Set problem
Produce word for word the lines of the data below running from the one that has "SOFF = ['#8a6a2c', '#7c5c2a', '#5f4636', '#7a5a30', '#5e4630']" to the one that has "PETAL = ['#6e4a50', '#54704a', '#6e3b2a', '#7a2f22', '#6a2a1e']", inclusive, and no others.

Data provided
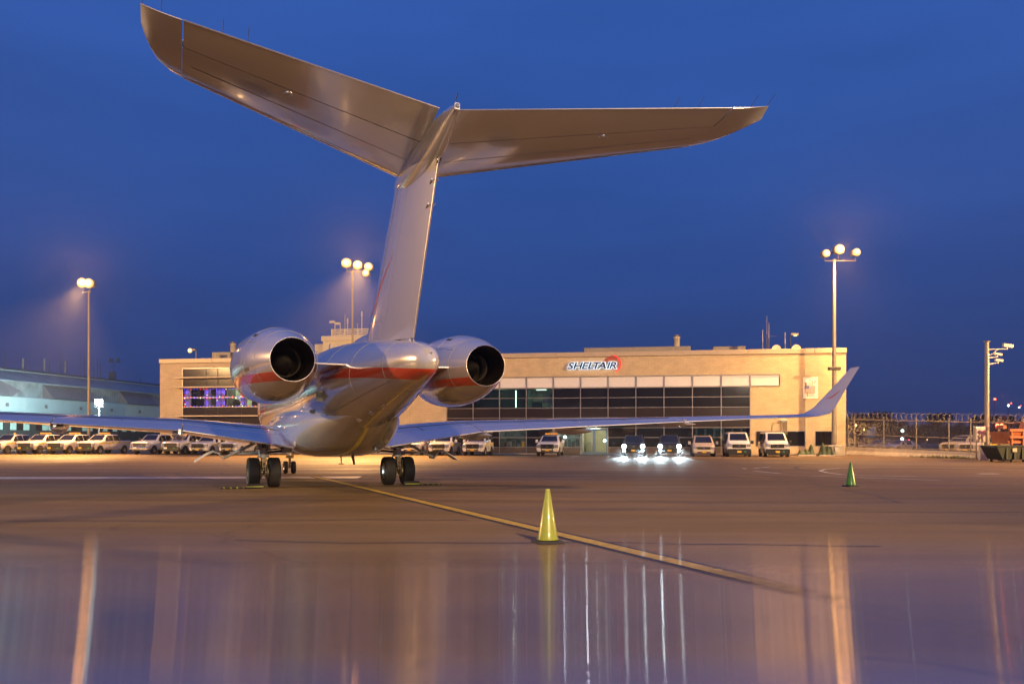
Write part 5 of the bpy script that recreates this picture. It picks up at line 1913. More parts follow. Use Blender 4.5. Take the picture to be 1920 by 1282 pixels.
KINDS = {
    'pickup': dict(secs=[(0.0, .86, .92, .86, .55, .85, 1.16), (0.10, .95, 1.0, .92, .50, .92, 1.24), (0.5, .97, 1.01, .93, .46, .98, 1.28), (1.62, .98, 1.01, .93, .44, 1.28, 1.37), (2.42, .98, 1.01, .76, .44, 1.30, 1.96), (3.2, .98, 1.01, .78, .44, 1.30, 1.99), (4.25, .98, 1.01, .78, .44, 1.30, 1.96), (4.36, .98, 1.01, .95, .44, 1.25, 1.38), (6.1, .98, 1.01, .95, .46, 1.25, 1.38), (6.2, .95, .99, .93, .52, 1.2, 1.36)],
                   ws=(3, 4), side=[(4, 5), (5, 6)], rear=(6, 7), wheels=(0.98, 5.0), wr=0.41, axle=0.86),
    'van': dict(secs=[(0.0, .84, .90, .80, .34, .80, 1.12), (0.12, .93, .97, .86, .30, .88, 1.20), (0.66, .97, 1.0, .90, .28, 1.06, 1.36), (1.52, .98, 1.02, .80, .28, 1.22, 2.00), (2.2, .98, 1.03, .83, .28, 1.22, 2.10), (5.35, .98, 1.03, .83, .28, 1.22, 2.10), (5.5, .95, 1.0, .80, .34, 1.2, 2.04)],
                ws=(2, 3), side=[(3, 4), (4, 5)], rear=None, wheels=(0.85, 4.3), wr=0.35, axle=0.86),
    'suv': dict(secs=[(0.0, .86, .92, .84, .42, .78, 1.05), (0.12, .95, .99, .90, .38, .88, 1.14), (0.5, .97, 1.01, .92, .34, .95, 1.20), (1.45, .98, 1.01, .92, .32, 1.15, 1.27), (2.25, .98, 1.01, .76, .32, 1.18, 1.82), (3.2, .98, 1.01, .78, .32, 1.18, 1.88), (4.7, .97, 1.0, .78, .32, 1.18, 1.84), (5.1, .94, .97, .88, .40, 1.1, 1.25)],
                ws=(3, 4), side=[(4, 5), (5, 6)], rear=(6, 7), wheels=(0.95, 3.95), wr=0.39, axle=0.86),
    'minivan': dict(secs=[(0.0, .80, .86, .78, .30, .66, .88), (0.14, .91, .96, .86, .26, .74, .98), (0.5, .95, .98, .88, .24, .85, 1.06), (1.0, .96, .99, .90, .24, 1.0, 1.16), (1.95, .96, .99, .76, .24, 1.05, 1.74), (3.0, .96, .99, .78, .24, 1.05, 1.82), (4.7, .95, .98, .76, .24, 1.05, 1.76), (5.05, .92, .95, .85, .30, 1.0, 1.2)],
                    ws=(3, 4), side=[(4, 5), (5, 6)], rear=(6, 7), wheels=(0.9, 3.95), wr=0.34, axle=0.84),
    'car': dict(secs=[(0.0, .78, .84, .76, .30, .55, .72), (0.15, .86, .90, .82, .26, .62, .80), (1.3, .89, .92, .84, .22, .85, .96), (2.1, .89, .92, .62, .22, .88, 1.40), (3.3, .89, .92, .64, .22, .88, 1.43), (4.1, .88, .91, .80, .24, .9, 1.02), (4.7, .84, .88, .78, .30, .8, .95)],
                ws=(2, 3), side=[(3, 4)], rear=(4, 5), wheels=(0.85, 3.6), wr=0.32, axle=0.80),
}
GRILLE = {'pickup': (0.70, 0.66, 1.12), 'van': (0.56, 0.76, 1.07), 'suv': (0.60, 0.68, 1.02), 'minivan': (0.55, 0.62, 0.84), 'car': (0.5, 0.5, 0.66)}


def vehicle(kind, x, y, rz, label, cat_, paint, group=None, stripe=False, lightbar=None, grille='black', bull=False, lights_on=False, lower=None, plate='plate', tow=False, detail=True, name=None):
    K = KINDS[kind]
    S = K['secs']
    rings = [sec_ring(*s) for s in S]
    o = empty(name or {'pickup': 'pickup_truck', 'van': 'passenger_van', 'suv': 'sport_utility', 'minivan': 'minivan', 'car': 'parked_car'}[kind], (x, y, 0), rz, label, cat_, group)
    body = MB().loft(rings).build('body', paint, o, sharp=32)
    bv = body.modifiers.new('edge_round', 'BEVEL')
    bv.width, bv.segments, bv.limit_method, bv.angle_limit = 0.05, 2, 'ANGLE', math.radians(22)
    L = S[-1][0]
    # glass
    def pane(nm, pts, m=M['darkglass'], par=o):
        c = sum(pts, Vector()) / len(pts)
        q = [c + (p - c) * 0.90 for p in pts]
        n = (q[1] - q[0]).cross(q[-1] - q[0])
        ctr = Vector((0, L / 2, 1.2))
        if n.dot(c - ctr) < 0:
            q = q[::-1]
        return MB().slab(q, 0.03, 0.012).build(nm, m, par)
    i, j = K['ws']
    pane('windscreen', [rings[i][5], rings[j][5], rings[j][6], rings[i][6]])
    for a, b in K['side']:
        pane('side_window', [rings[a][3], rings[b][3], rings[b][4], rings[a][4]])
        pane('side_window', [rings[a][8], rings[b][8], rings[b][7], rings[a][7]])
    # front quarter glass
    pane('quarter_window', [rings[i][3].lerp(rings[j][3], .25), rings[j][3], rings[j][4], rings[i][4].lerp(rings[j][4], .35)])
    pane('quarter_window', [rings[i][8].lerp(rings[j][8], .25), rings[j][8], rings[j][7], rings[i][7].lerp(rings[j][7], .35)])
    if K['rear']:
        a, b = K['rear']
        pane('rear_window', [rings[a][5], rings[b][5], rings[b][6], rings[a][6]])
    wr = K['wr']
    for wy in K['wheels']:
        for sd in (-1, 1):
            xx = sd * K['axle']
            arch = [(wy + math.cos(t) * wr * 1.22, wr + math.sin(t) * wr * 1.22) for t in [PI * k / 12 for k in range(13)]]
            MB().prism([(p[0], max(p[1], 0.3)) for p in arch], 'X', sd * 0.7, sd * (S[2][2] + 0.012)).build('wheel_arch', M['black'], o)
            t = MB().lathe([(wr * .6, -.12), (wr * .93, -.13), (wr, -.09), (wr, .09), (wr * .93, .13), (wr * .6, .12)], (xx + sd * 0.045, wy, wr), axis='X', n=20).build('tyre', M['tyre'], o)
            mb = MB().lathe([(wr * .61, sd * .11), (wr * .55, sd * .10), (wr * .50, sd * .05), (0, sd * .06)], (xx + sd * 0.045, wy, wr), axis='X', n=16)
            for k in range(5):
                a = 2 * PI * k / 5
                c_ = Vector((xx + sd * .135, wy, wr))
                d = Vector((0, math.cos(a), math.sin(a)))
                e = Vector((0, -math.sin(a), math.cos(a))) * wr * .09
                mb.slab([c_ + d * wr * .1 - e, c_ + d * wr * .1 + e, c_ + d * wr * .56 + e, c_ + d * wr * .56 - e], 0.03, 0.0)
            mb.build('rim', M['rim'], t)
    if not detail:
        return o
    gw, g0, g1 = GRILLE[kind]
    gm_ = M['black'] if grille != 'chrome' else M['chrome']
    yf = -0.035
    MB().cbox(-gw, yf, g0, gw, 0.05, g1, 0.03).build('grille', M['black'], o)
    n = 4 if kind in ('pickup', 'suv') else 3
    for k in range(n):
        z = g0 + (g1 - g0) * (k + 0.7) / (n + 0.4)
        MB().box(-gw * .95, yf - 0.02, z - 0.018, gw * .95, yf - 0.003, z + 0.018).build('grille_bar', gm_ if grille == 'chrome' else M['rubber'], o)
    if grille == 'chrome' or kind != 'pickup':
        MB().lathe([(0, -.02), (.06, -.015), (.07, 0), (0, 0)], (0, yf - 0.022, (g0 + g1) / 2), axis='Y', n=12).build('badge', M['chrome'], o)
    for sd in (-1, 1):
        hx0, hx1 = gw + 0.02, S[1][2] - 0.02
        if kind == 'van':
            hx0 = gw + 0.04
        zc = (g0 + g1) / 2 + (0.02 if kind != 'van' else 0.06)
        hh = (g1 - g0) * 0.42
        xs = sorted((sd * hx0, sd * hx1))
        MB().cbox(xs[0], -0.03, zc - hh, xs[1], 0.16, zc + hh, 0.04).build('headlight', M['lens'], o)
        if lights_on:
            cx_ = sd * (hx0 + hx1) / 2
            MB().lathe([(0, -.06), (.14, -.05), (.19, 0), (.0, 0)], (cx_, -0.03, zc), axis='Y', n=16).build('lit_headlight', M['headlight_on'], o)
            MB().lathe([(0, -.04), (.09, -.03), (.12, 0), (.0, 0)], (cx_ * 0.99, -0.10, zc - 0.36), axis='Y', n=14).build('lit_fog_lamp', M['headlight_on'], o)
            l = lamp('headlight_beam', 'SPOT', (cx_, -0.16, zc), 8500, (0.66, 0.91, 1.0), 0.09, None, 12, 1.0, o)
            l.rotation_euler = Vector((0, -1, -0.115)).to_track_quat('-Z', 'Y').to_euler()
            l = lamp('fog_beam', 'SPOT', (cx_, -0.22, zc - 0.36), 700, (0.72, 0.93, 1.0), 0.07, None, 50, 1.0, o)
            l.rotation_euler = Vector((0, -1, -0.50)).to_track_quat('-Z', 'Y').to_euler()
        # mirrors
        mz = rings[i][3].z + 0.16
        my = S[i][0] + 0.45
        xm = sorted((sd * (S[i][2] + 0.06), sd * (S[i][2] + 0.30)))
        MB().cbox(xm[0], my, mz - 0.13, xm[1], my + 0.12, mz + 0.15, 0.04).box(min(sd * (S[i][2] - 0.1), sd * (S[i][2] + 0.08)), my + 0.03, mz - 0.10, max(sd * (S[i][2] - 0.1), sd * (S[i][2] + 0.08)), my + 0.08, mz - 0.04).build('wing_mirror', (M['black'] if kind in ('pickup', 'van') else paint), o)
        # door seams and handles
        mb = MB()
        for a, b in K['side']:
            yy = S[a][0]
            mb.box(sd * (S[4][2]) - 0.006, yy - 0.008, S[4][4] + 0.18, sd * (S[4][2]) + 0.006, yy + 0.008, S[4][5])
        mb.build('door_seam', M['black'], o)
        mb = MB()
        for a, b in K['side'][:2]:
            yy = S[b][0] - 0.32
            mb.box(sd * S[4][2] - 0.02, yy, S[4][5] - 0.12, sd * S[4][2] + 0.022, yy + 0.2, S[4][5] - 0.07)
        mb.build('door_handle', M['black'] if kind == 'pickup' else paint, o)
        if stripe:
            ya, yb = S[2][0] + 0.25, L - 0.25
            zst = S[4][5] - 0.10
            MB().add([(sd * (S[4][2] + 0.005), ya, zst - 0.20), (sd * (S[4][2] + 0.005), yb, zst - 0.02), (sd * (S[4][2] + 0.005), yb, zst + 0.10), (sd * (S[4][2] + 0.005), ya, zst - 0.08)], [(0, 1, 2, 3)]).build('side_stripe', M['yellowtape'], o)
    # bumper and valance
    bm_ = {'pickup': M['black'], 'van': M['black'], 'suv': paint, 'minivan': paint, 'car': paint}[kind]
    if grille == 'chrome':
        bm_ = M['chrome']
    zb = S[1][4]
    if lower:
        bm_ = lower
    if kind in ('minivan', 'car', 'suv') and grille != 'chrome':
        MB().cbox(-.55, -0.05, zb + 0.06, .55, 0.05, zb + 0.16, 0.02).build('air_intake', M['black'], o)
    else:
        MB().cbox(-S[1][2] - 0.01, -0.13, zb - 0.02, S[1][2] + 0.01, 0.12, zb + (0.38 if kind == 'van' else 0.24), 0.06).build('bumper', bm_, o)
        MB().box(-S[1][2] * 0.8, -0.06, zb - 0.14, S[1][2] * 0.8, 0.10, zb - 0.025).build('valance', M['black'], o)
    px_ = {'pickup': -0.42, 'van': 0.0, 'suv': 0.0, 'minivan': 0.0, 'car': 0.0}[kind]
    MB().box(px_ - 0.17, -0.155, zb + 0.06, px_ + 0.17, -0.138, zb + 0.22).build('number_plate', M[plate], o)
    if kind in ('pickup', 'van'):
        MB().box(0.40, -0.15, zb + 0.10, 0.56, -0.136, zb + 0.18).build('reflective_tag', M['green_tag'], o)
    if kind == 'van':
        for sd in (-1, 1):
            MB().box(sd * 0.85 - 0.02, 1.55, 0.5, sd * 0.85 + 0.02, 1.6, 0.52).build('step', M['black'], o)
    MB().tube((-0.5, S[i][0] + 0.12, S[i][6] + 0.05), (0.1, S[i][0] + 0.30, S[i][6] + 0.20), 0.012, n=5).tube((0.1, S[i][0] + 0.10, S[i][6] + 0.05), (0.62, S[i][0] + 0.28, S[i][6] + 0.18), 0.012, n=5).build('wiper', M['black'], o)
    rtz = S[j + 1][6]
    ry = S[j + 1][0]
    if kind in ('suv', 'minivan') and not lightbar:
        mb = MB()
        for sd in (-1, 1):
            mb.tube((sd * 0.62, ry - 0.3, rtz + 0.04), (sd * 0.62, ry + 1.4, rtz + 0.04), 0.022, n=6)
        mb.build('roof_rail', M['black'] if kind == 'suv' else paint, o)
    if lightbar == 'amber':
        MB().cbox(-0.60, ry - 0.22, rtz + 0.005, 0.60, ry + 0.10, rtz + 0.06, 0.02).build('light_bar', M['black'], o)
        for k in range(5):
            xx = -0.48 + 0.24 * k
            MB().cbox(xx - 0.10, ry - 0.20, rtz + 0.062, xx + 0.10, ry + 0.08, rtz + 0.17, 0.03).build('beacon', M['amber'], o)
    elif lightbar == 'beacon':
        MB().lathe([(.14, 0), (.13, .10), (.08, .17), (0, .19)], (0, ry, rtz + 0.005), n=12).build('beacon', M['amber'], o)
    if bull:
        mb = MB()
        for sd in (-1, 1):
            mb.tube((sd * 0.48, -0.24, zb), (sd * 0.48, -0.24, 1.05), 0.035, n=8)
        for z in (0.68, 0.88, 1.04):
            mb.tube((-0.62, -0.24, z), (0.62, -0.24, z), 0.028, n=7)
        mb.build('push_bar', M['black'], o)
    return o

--

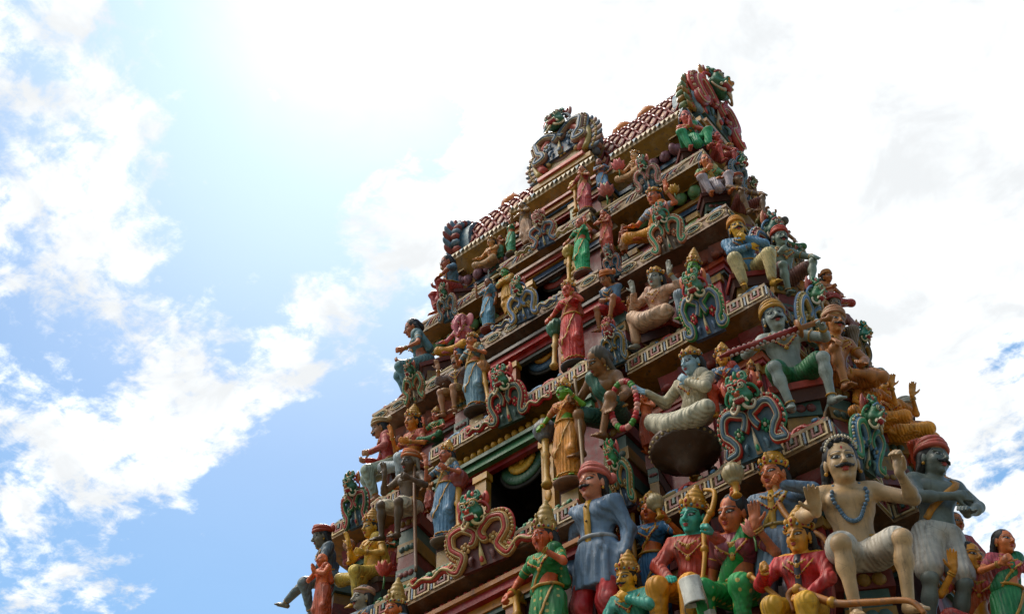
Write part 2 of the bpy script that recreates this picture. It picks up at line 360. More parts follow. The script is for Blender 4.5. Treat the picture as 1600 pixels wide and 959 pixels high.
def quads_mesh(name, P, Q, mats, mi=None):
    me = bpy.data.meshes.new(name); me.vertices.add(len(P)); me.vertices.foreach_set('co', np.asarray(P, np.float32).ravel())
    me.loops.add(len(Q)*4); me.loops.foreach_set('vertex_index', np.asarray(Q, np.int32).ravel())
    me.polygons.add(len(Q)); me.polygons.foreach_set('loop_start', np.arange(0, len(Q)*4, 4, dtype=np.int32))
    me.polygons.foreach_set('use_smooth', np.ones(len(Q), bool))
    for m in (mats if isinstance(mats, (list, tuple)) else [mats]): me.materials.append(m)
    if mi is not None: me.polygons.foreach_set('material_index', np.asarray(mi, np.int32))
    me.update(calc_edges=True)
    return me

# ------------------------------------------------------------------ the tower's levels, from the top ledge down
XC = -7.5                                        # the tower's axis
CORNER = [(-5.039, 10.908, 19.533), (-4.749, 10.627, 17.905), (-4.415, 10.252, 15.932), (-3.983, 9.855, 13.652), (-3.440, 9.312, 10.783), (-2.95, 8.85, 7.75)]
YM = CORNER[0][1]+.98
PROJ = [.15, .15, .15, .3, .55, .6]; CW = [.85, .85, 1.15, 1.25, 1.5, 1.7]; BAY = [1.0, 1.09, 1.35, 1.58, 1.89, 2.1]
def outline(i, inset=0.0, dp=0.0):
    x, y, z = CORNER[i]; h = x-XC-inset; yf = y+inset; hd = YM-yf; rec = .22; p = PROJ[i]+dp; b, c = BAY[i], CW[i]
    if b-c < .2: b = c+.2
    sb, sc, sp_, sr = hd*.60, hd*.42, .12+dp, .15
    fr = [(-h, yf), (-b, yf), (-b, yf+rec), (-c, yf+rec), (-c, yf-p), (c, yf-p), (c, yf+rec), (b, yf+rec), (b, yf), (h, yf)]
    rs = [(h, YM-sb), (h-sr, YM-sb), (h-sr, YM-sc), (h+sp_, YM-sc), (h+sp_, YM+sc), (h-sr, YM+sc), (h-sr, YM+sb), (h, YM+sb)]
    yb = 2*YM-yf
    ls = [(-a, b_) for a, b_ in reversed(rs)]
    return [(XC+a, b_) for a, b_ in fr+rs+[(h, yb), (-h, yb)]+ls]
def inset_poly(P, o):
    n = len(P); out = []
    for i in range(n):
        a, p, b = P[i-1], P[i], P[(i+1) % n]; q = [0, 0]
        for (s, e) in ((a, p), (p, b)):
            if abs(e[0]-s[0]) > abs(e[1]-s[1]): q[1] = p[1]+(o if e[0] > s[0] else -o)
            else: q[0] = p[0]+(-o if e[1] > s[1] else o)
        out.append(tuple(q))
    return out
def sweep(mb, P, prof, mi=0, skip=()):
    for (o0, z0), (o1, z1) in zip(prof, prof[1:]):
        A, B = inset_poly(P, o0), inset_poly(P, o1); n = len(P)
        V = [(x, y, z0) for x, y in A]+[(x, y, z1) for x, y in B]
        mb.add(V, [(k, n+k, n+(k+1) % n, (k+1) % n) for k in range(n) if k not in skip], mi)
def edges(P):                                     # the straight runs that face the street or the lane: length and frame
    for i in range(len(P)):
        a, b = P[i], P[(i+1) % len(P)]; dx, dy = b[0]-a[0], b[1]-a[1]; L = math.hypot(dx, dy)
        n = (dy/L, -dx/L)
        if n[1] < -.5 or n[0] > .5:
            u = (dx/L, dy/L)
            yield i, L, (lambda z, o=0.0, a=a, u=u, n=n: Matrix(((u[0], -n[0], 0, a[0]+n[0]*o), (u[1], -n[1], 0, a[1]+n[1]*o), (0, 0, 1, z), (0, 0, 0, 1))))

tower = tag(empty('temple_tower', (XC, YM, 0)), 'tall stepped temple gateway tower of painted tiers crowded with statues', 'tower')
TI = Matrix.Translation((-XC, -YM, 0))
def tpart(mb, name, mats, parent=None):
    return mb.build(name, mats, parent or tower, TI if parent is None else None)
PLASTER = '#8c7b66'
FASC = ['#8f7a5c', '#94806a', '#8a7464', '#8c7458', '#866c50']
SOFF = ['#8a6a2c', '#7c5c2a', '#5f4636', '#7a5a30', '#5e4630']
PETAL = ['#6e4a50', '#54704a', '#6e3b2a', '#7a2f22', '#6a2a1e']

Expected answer
SOFF = ['#8a6a2c', '#7c5c2a', '#5f4636', '#7a5a30', '#5e4630']
PETAL = ['#6e4a50', '#54704a', '#6e3b2a', '#7a2f22', '#6a2a1e']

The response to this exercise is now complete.